Two hundred thousand vehicles a day once traveled that 2½-mile stretch of 35W and frankly, there are not enough of those new rental scooters in the Twin Cities to pick up the slack between now and fall 2021, when this project is supposed to wrap up.

The Minnesota Department of Transportation estimates that there are 10,000 businesses trying to do business along the border of a construction zone that will shift from year to year. As aggravating as the commute is for us, it's a lot more nerve-racking for the shops and restaurants hoping their customers are willing to take the long way around to see them.

"You can just feel the tension on the roads. I hear more car horns than I ever have before," said Aaron Meyerring, co-owner of the Electric Fetus. "We're just trying to tread water."

Sales are down 25 percent at the Fetus this year. Not only did the highway close, but the neighboring Franklin Avenue bridge was knocked down and built back up while road crews set up detours around detours that were also under construction.

"We're all for new infrastructure," Meyerring said, noting that the Electric Fetus store in Duluth was once flooded when an aged water main burst. The constant construction churn is getting old, but the shop's loyal customers are still weaving through the orange cones to their door.

"I'm sure it would have put many, many companies our size out of business," he said.

The Electric Fetus celebrated its 50th year in business this June. "We get customers every day who are like, 'Gah, it took me an hour to get here!' But we've always been a destination place, so we're very thankful and appreciative of the people who go out of their way to try to get here," Meyerring said.

The staff has joked about trying to come up with a list of traveling music to carry customers through miles of detours and bad roads.

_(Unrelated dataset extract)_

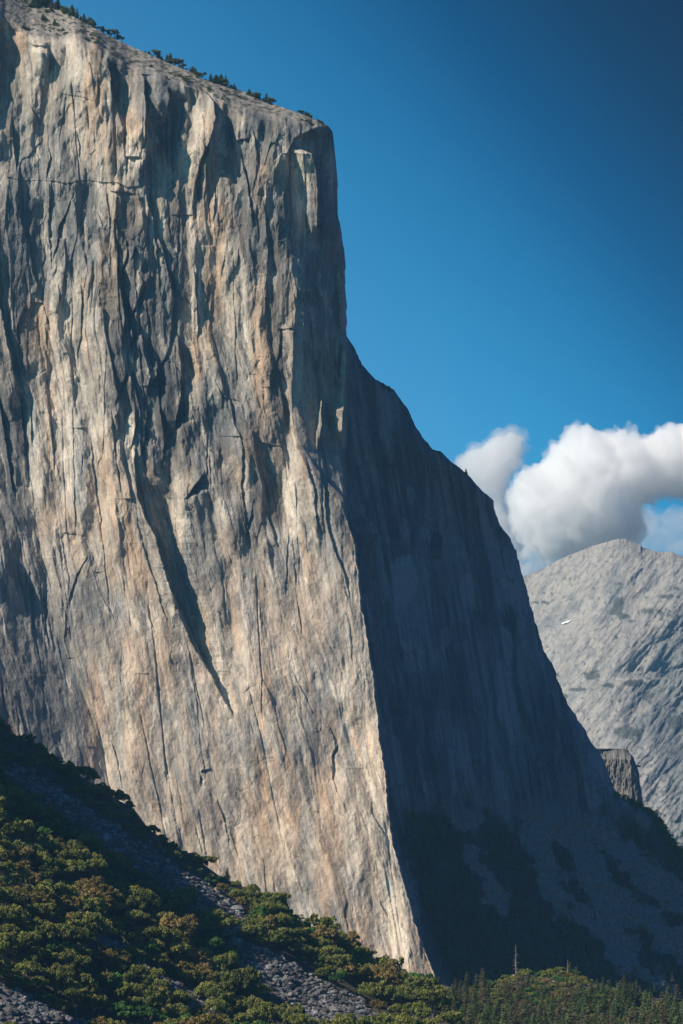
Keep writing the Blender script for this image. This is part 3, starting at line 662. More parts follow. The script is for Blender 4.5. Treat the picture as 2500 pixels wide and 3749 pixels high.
Cm = np.stack([wx(QX,Ym), Ym, wz(QY,Ym)], -1)
bk = Cm[0:1].copy(); bk[...,1] += 500; bk[...,2] -= 60; bk2 = bk.copy(); bk2[...,1] += 2500; bk2[...,2] -= 900
Cm = np.concatenate([bk2, bk, Cm], 0); B = np.concatenate([B[:1], B[:1], B], 0)
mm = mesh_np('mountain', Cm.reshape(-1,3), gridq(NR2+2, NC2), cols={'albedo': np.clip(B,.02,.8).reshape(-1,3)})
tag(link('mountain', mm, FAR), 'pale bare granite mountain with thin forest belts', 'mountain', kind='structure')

# the snow patch lying on the far dome
def surf_at(px, py):
    j = int(np.clip(np.searchsorted(pc, px), 0, NC2-1)); i = int(np.clip(np.searchsorted(QY[:,j], py), 0, NR2-1))
    return Ym[i,j]
sn = T('M', [(395,1008),(420,990),(470,975),(515,962),(512,968),(480,990),(440,1006),(405,1013)])
def poly_mask(x, y, P):
    c = np.zeros(x.shape, bool)
    for (x0,y0),(x1,y1) in zip(P, P[1:]+P[:1]):
        c ^= ((y0 > y) != (y1 > y)) & (x < (x1-x0)*(y-y0)/((y1-y0) if y1 != y0 else 1e-9)+x0)
    return c
inp = poly_mask(QX, QY, sn); Cs = np.stack([wx(QX,Ym-5), Ym-5, wz(QY,Ym-5)+2], -1).reshape(-1,3)
qs = gridq(NR2, NC2); qs = qs[inp.ravel()[qs].all(1)]; used_, inv_ = np.unique(qs, return_inverse=True)
me = mesh_np('snow', Cs[used_], inv_.reshape(-1,4))
msn, nt_, b_ = new_mat('old_snow'); b_.inputs['Base Color'].default_value = (.85,.87,.9,1); b_.inputs['Roughness'].default_value = .8
tag(link('snow', me, msn), 'small leftover patch of snow on the far mountain', 'snow', kind='stuff')

# mid-distance rock buttress between cliff and mountain
bo = np.array(T('5', [(1000,60),(1150,150),(1215,157),(1240,146),(1290,141),(1315,150),(1330,152),(1345,168),(1365,192),(1378,225),(1388,262),(1394,300),(1400,350),(1408,400),(1430,520),(1450,900)]))
gx = np.linspace(560, 656, 220); gy = np.linspace(738, 960, 330)
bx_ = np.interp(gy, bo[:,1], bo[:,0]) + 1.6*fbm(gy*.09, gy*0, 805, 4, .6)
U2 = np.linspace(0, 1, 220); RX = 560 + (bx_[:,None]-560)*U2[None,:]; RY = np.repeat(gy[:,None], 220, 1)
topb = np.interp(RX, bo[:5,0], bo[:5,1]) + 3*fbm(RX*.12, RX*0, 807, 4, .65) + .022*(RX-616)**2*(RX > 596) + 5*sst(626,642,RX)
RY = np.maximum(RY, topb + 0*RX)
dsb = bx_[:,None]-RX
Yb = 5200 - .35*(RX-600)*1.7 + 40*np.exp(-dsb/4) + 2.4*np.clip(RY-745,0,14)*-2 - (9*fbm(RX*.25,RY*.05,801,5,.6) + 3*fbm(RX*.7,RY*.2,811,4,.6)) + 1.2*np.clip(dsb,0,30)
Bb = np.zeros(RX.shape+(3,)) + np.array([.155,.15,.14])
k = sst(.05,.4,fbm(RX*.4,RY*.06,821,5,.6))[...,None]; Bb = Bb*(1-k)+np.array([.10,.10,.10])*k
k = sst(.15,.45,fbm(RX*.35+9,RY*.07,831,4,.6))[...,None]; Bb = Bb*(1-k)+np.array([.26,.22,.18])*k
k = (sst(10,2,RY-topb)*sst(0,.2,fbm(RX*.3,RY*.3,841,4)+.1))[...,None]; Bb = Bb*(1-k)+np.array([.05,.06,.045])*k
Cb = np.stack([wx(RX,Yb), Yb, wz(RY,Yb)], -1)
e1 = Cb[:,-1:].copy(); e1[...,1] += 120; Cb = np.concatenate([Cb, e1], 1); Bb = np.concatenate([Bb, Bb[:,-1:]], 1)
t1 = Cb[:1].copy(); t1[...,1] += 300; t1[...,2] -= 10; Cb = np.concatenate([t1, Cb], 0); Bb = np.concatenate([Bb[:1], Bb], 0)
tag(link('rock_buttress', mesh_np('rock_buttress', Cb.reshape(-1,3), gridq(331,221), cols={'albedo': np.clip(Bb,.02,.7).reshape(-1,3)}), GRANITE), 'small brown rock buttress between the shaded cliff and the far mountain', 'rock buttress', kind='structure')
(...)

Maybe "Bridge over Troubled Waters," he joked.

I tried to come up with a good 35W road trip mixtape and ran out of ideas somewhere around "Road to Nowhere." I turned it over to Twitter, and Twitter stepped up, as it always does, with "Going Down the Road, Feeling Bad," and "I Can't Drive 55."

But it was an alert reader and onetime recipient of a City Pages award for "Best Tweeter," Chris Steller, who came up with your incentive to hop on a rental scooter and weave your way to the nearest construction zone record store to buy a copy of "Southtown Girls" by the Hold Steady. Because that song's lyrics, he discovered, contain actual 35W detour directions:

Take Lyndale to the horizon.

Take Nicollet out to the ocean.

Take Penn Ave out to the 494.

Meet me right in front of the fabric store.